10. What are your requirements for taking the "Lead/Header" brand position versus the companion brand position?

Responses include:

  • Dollar sales, image and awareness/reach of partner.
  • It would be a consideration - would depend on the promotion and offer, along with the positioning.
  • We are always the lead because our budget dwarfs the companion brands.
  • We view ourselves as an ingredient and thus do not place an overly important value to this.
  • Unique Opportunity Change or Enhance Perception Creative and Relevant Cost/Impact Exposure Control.
  • Dollars strength of their brand target.
  • They must alternate by market.
  • We would require the lead position and would be very reluctant to play the part of companion
  • Maximum benefit.
  • Stronger brand recognition 2. Greater market share 3. Stronger retail opportunities (in-store & via the internet) 4. Time to market 5. Ability to carry larger portion of the budget.
  • Must always be Lead/Header.
  • It depends on the situation. If we cannot be the lead then we'd want equal billing
  • Size of companies, brand preferences.
  • It varies by case.
  • Situation dictates position.
  • The business strategy.
  • Joint agreement to do so.
  • We are open to either possibility.
  • Prefer to be the lead brand in a promotional effort.
  • Must be the lead in co-branding.
  • Level of investment.
  • Shorter the agreement - more likely we will want to be the "lead" brand.
  • We are always the companion brand.
  • It has to be the right relationship and to our business and either drive traffic or create an experience for the consumer.
  • Informal - we look at each opportunity on a case-by-case basis.

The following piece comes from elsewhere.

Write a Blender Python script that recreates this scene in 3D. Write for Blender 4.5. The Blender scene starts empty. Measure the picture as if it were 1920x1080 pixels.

11. What do you feel your brand should get out of the relationship?

Responses include:

  • Lift Awareness to a new market.
  • A lift in brand value by associating with a unique complementary brand. Exposure to new audience.
  • Sales Growth. Positive brand perception.
  • Scalable growth patterns for the deployment of products and for the development of the category. In general, the substantial creation of a new category.
  • Increased Awareness Greater Relevance to Target Improved Perception Inquiries Sales
  • Increased recognition/consideration increased revenues.
  • Every increase in brand awareness should correlate to an increase in sales.
  • We want our customers to think of us more positively after offering various products. We want customers to think of us as the expert in our area of business. We should receive a halo effect from the other company to strengthen our brand.
  • We would want to create a program that would provide specific, measurable sales results that generate profit. We would want to have a good idea of the costs involved before we could commit.
  • Maximum exposure better perceived image customer value.
  • Greater awareness and penetration in diverse markets. Increased product sales. Measurable performance metrics.
  • A lift in innovation, relevance and enjoy ability.
  • Results
  • Improved equity in alignment with our goals.
  • The key is expanding the value proposition to the defined customer set.
  • Sizzle change in perception of dynamic, cool, inventive.
  • More customers, better brand equity, efficient marketing.
  • The relationship has to be win-win or symbiotic.
  • Generate trial for the brand.
  • Our brand values must be supported by the opportunity so that our brand is reinforced.
  • Measurable consumer impact.
  • Each company needs very clear goals that they expect to gain out of the relationship. The need to be written and measurable. Very important to be brief afterwards to gain knowledge about what worked, what didn't.

"Strategic Brand Partnerships." ANA Advertising Management Committee; ANA Promotion Committee, 08/19/04.